EXERCISE TASK. Count how many lines hold the string "scene". Answer with that number and nothing more.
• • •
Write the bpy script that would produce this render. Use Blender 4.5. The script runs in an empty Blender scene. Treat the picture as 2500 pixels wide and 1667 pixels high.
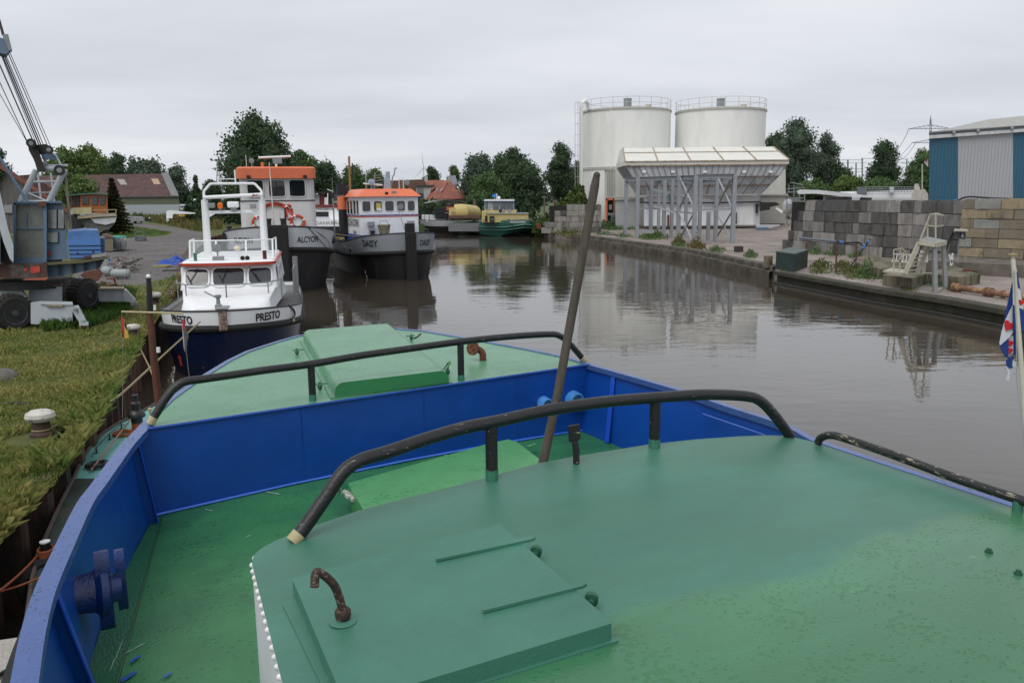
import bpy, math, random
from mathutils import Matrix, Vector
import numpy as np
R=random.Random(7); PI=math.pi; rad=math.radians
col=bpy.context.scene.collection
# ---------------------------------------------------------------- camera numbers
FP=2000.0; H=5.0; PT=math.atan(351/FP); ROLL=0.01
_sp,_cp=math.sin(PT),math.cos(PT); _cr,_sr=math.cos(ROLL),math.sin(ROLL)
def ray(px,py):
    a=(px-1250)/FP; b=(833.5-py)/FP
    u=a*_cr+b*_sr; v=-a*_sr+b*_cr
    return Vector((u,_cp+v*_sp,-_sp+v*_cp))
def G(px,py,z):                       # where the sight line meets height z
    d=ray(px,py); t=(z-H)/d.z; return Vector((d.x*t,d.y*t,z))
YK=1.0
def P(px,py,Y):                       # the point of the sight line at distance Y
    Y=Y*YK; d=ray(px,py); t=Y/d.y; return Vector((d.x*t,Y,H+d.z*t))
def curtain(px,py,base):              # sight line against the upright surface over a ground line
    d=ray(px,py)
    best=None
    for i,(A,B) in enumerate(zip(base[:-1],base[1:])):
        ex,ey=B.x-A.x,B.y-A.y
        det=d.x*(-ey)+ex*d.y
        if abs(det)<1e-9: continue
        t=(A.x*(-ey)+ex*A.y)/det; k=(d.x*A.y-d.y*A.x)/det
        q=0 if 0<=k<=1 else min(abs(k),abs(k-1))
        if best is None or q<best[0]: best=(q,Vector((d.x*t,d.y*t,H+d.z*t)))
    return best[1]
# ---------------------------------------------------------------- materials
MATS={}
def _n(nt,t,x=0,y=0): n=nt.nodes.new(t); n.location=(x,y); return n
def mat(name,c,rough=.6,metal=0.,var=.25,sc=2.5,bump=.15,bsc=25,c2=None,c2at=.62,c2sc=3.,c2soft=.08,stretch=(1,1,1),coat=0.,alpha=1.,spec=.5,corr=None,emit=None,c3=None,c3at=.66,c3sc=12.):
    if name in MATS: return MATS[name]
    m=bpy.data.materials.new(name); m.use_nodes=True; nt=m.node_tree; L=nt.links
    b=nt.nodes['Principled BSDF']
    tc=_n(nt,'ShaderNodeTexCoord'); mp=_n(nt,'ShaderNodeMapping'); mp.inputs['Scale'].default_value=stretch
    L.new(tc.outputs['Object'],mp.inputs['Vector'])
    no=_n(nt,'ShaderNodeTexNoise'); no.inputs['Scale'].default_value=sc; no.inputs['Detail'].default_value=6; no.inputs['Roughness'].default_value=.65
    L.new(mp.outputs[0],no.inputs['Vector'])
    mr=_n(nt,'ShaderNodeMapRange'); mr.inputs[1].default_value=.25; mr.inputs[2].default_value=.75
    mr.inputs[3].default_value=1-var; mr.inputs[4].default_value=1+var
    L.new(no.outputs['Fac'],mr.inputs[0])
    mx=_n(nt,'ShaderNodeMix'); mx.data_type='RGBA'; mx.blend_type='MULTIPLY'; mx.inputs[0].default_value=1
    mx.inputs[6].default_value=(*c,1); L.new(mr.outputs[0],mx.inputs[7])
    out=mx.outputs[2]
    def layer(out,cc,at,s,soft):
        n2=_n(nt,'ShaderNodeTexNoise'); n2.inputs['Scale'].default_value=s; n2.inputs['Detail'].default_value=7; n2.inputs['Roughness'].default_value=.7
        L.new(mp.outputs[0],n2.inputs['Vector'])
        r2=_n(nt,'ShaderNodeMapRange'); r2.inputs[1].default_value=at-soft; r2.inputs[2].default_value=at+soft; r2.clamp=True
        L.new(n2.outputs['Fac'],r2.inputs[0])
        m2=_n(nt,'ShaderNodeMix'); m2.data_type='RGBA'; L.new(r2.outputs[0],m2.inputs[0]); L.new(out,m2.inputs[6]); m2.inputs[7].default_value=(*cc,1)
        return m2.outputs[2]
    if c2: out=layer(out,c2,c2at,c2sc,c2soft)
    if c3: out=layer(out,c3,c3at,c3sc,.03)
    L.new(out,b.inputs['Base Color'])
    b.inputs['Roughness'].default_value=rough; b.inputs['Metallic'].default_value=metal
    b.inputs['Coat Weight'].default_value=coat; b.inputs['Alpha'].default_value=alpha
    b.inputs['Specular IOR Level'].default_value=spec
    if emit: b.inputs['Emission Color'].default_value=(*c,1); b.inputs['Emission Strength'].default_value=emit
    if bump or corr:
        bp=_n(nt,'ShaderNodeBump'); bp.inputs['Strength'].default_value=.6; bp.inputs['Distance'].default_value=max(bump,.001)*.012
        nb=_n(nt,'ShaderNodeTexNoise'); nb.inputs['Scale'].default_value=bsc; nb.inputs['Detail'].default_value=4
        L.new(tc.outputs['Object'],nb.inputs['Vector']); L.new(nb.outputs['Fac'],bp.inputs['Height'])
        last=bp
        if corr:                        # ribbed sheet: (axis, ribs per metre, depth)
            ax,per,dep=corr
            wv=_n(nt,'ShaderNodeTexWave'); wv.wave_type='BANDS'; wv.bands_direction=ax; wv.wave_profile='SIN'
            wv.inputs['Scale'].default_value=per*PI/10.0; wv.inputs['Distortion'].default_value=0
            L.new(tc.outputs['Object'],wv.inputs['Vector'])
            b2=_n(nt,'ShaderNodeBump'); b2.inputs['Strength'].default_value=1; b2.inputs['Distance'].default_value=dep
            L.new(wv.outputs['Fac'],b2.inputs['Height']); L.new(bp.outputs[0],b2.inputs['Normal']); last=b2
        L.new(last.outputs[0],b.inputs['Normal'])
    MATS[name]=m; return m
def drops(m,scale=55,strength=.35,mask=None,size=.13,stretch=(1,1,1),dist=.004):
    """rain drops standing on a painted surface"""
    nt=m.node_tree; L=nt.links; b=nt.nodes['Principled BSDF']
    tc=_n(nt,'ShaderNodeTexCoord'); mp=_n(nt,'ShaderNodeMapping'); mp.inputs['Scale'].default_value=stretch
    L.new(tc.outputs['Object'],mp.inputs['Vector'])
    ad=_n(nt,'ShaderNodeMix'); ad.data_type='VECTOR'; ad.inputs[0].default_value=.06
    nz=_n(nt,'ShaderNodeTexNoise'); nz.inputs['Scale'].default_value=scale*.5; L.new(mp.outputs[0],nz.inputs['Vector'])
    L.new(mp.outputs[0],ad.inputs[4]); L.new(nz.outputs['Color'],ad.inputs[5])
    vo=_n(nt,'ShaderNodeTexVoronoi'); vo.inputs['Scale'].default_value=scale; L.new(ad.outputs[1],vo.inputs['Vector'])
    wn=_n(nt,'ShaderNodeTexNoise'); wn.inputs['Scale'].default_value=scale*.12; wn.inputs['Detail'].default_value=2; L.new(tc.outputs['Object'],wn.inputs['Vector'])
    th=_n(nt,'ShaderNodeMapRange'); th.inputs[1].default_value=.33; th.inputs[2].default_value=.64; th.inputs[3].default_value=0; th.inputs[4].default_value=size*2.4; L.new(wn.outputs['Fac'],th.inputs[0])
    sb=_n(nt,'ShaderNodeMath'); sb.operation='SUBTRACT'; L.new(th.outputs[0],sb.inputs[0]); L.new(vo.outputs['Distance'],sb.inputs[1])
    cl=_n(nt,'ShaderNodeMapRange'); cl.inputs[1].default_value=0; cl.inputs[2].default_value=.12; cl.interpolation_type='SMOOTHSTEP'; L.new(sb.outputs[0],cl.inputs[0])
    h=cl.outputs[0]
    if mask is not None:
        mu=_n(nt,'ShaderNodeMath'); mu.operation='MULTIPLY'; L.new(h,mu.inputs[0]); L.new(mask,mu.inputs[1]); h=mu.outputs[0]
    bp=_n(nt,'ShaderNodeBump'); bp.inputs['Strength'].default_value=strength; bp.inputs['Distance'].default_value=dist
    L.new(h,bp.inputs['Height'])
    old=b.inputs['Normal'].links[0].from_socket if b.inputs['Normal'].links else None
    if old: L.new(old,bp.inputs['Normal'])
    L.new(bp.outputs[0],b.inputs['Normal'])
    ro=_n(nt,'ShaderNodeMapRange'); ro.inputs[3].default_value=b.inputs['Roughness'].default_value; ro.inputs[4].default_value=.06
    if b.inputs['Roughness'].links: L.new(b.inputs['Roughness'].links[0].from_socket,ro.inputs[3])
    L.new(h,ro.inputs[0]); L.new(ro.outputs[0],b.inputs['Roughness'])
    oc=b.inputs['Base Color'].links[0].from_socket; wm=_n(nt,'ShaderNodeMix'); wm.data_type='RGBA'; wm.blend_type='MULTIPLY'; L.new(h,wm.inputs[0]); L.new(oc,wm.inputs[6]); wm.inputs[7].default_value=(.74,.9,.72,1); L.new(wm.outputs[2],b.inputs['Base Color'])
    return m
# ---------------------------------------------------------------- mesh builder
class MB:
    def __init__(s,root=None,world=False):
        s.v=[];s.f=[];s.m=[];s.mats=[]
        s.W=root.matrix_basis.inverted() if (root is not None and world) else None
    def mi(s,m):
        if m not in s.mats: s.mats.append(m)
        return s.mats.index(m)
    def add(s,pts,faces,m):
        o=len(s.v); k=s.mi(m)
        for p in pts:
            p=Vector(p); s.v.append(s.W@p if s.W is not None else p)
        for f in faces: s.f.append([o+i for i in f]); s.m.append(k)
        return s
    def quad(s,a,b,c,d,m): return s.add([a,b,c,d],[(0,1,2,3)],m)
    def poly(s,pts,m): return s.add(pts,[tuple(range(len(pts)))],m)
    def prism(s,pts,vec,m,ms=None):
        n=len(pts); pts=[Vector(p) for p in pts]; vec=Vector(vec); o=pts+[p+vec for p in pts]
        s.add(o,[tuple(range(n))[::-1],tuple(range(n,2*n))],m)
        s.add(o,[(i,(i+1)%n,n+(i+1)%n,n+i) for i in range(n)],ms or m); return s
    def box(s,c,d,m,rz=0,rx=0,ry=0):
        x,y,z=[q/2 for q in d]; M=Matrix.Translation(Vector(c))@Matrix.Rotation(rz,4,'Z')@Matrix.Rotation(ry,4,'Y')@Matrix.Rotation(rx,4,'X')
        p=[M@Vector(q) for q in ((-x,-y,-z),(x,-y,-z),(x,y,-z),(-x,y,-z),(-x,-y,z),(x,-y,z),(x,y,z),(-x,y,z))]
        return s.add(p,[(3,2,1,0),(4,5,6,7),(0,1,5,4),(1,2,6,5),(2,3,7,6),(3,0,4,7)],m)
    def tube(s,pts,r,m,n=8,cap=True,closed=False):
        pts=[Vector(p) for p in pts]; k=len(pts)
        if not isinstance(r,(list,tuple)): r=[r]*k
        rings=[]; up=None
        for i,p in enumerate(pts):
            if closed: t=(pts[(i+1)%k]-pts[i-1])
            else: t=(pts[min(i+1,k-1)]-pts[max(i-1,0)])
            if t.length<1e-9: t=Vector((0,0,1))
            t.normalize()
            if up is None: up=Vector((0,0,1)) if abs(t.z)<.9 else Vector((1,0,0))
            a=t.cross(up)
            if a.length<1e-6: a=t.cross(Vector((0,1,0)))
            a.normalize(); b=a.cross(t); up=b
            rings.append([p+(a*math.cos(2*PI*j/n)+b*math.sin(2*PI*j/n))*r[i] for j in range(n)])
        o=[q for g in rings for q in g]; F=[]
        for i in range(k if closed else k-1):
            i2=(i+1)%k
            for j in range(n): F.append((i*n+j,i*n+(j+1)%n,i2*n+(j+1)%n,i2*n+j))
        if cap and not closed: F+= [tuple(range(n))[::-1],tuple((k-1)*n+j for j in range(n))]
        return s.add(o,F,m)
    def rod(s,a,b,r,m,n=8,r2=None): return s.tube([a,b],[r,r if r2 is None else r2],m,n)
    def bar(s,a,b,w,h,m,up=(0,0,1)):          # square bar between two points
        a=Vector(a);b=Vector(b);t=(b-a).normalized();u=Vector(up)
        x=t.cross(u)
        if x.length<1e-5: x=t.cross(Vector((0,1,0)))
        x.normalize(); y=x.cross(t); x*=w/2; y*=h/2
        p=[a-x-y,a+x-y,a+x+y,a-x+y,b-x-y,b+x-y,b+x+y,b-x+y]
        return s.add(p,[(0,1,2,3),(7,6,5,4),(1,0,4,5),(2,1,5,6),(3,2,6,7),(0,3,7,4)],m)
    def lathe(s,prof,c,m,n=16,axis=(0,0,1),a0=0,sx=1):
        ax=Vector(axis).normalized(); q=Vector((0,0,1)).rotation_difference(ax); c=Vector(c); o=[]
        for (r,z) in prof:
            for j in range(n):
                a=a0+2*PI*j/n; o.append(c+q@Vector((r*math.cos(a)*sx,r*math.sin(a),z)))
        F=[];k=len(prof)
        for i in range(k-1):
            for j in range(n): F.append((i*n+j,i*n+(j+1)%n,(i+1)*n+(j+1)%n,(i+1)*n+j))
        if prof[0][0]>1e-4: F.append(tuple(range(n))[::-1])
        if prof[-1][0]>1e-4: F.append(tuple((k-1)*n+j for j in range(n)))
        return s.add(o,F,m)
    def ball(s,c,r,m,n=10,k=6,sz=1,half=False):
        pr=[(r*math.sin(PI*i/k*(.5 if half else 1)) ,0) for i in range(k+1)]
        pr=[(max(r*math.sin(PI*i/k*(.5 if half else 1)),1e-5),r*sz*math.cos(PI*i/k*(.5 if half else 1))) for i in range(k+1)][::-1]
        return s.lathe(pr,c,m,n)
    def grid(s,rows,m,flip=False):
        n=len(rows[0]); o=[p for r in rows for p in r]; F=[]
        for i in range(len(rows)-1):
            for j in range(n-1):
                f=(i*n+j,i*n+j+1,(i+1)*n+j+1,(i+1)*n+j); F.append(f[::-1] if flip else f)
        return s.add(o,F,m)
    def pp(s,pix,Y,dY,m,ms=None):             # outline at its real distance Y with real thickness dY
        cx=sum(x for x,_ in pix)/len(pix); d=ray(min(max(cx,-60),2560),600); dY*=YK
        return s.prism([P(x,y,Y) for x,y in pix],(dY*d.x/d.y,dY,0),m,ms)
    def pr(s,x0,y0,x1,y1,Y,dY,m): return s.pp([(x0,y1),(x1,y1),(x1,y0),(x0,y0)],Y,dY,m)
    def obj(s,name,parent=None,smooth=False,bevel=0,ang=35,solid=0):
        me=bpy.data.meshes.new(name); me.from_pydata([tuple(p) for p in s.v],[],s.f)
        for m in s.mats: me.materials.append(m)
        me.polygons.foreach_set('material_index',s.m)
        if smooth:
            me.polygons.foreach_set('use_smooth',[True]*len(s.f)); me.set_sharp_from_angle(angle=rad(ang))
        me.update(); o=bpy.data.objects.new(name,me); col.objects.link(o)
        if parent is not None: o.parent=parent
        if solid:
            q=o.modifiers.new('Solidify','SOLIDIFY'); q.thickness=solid; q.offset=0
        if bevel:
            q=o.modifiers.new('Bevel','BEVEL'); q.width=bevel; q.segments=2; q.limit_method='ANGLE'; q.angle_limit=rad(40)
        return o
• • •
OUTPUT FOR THIS TASK. 2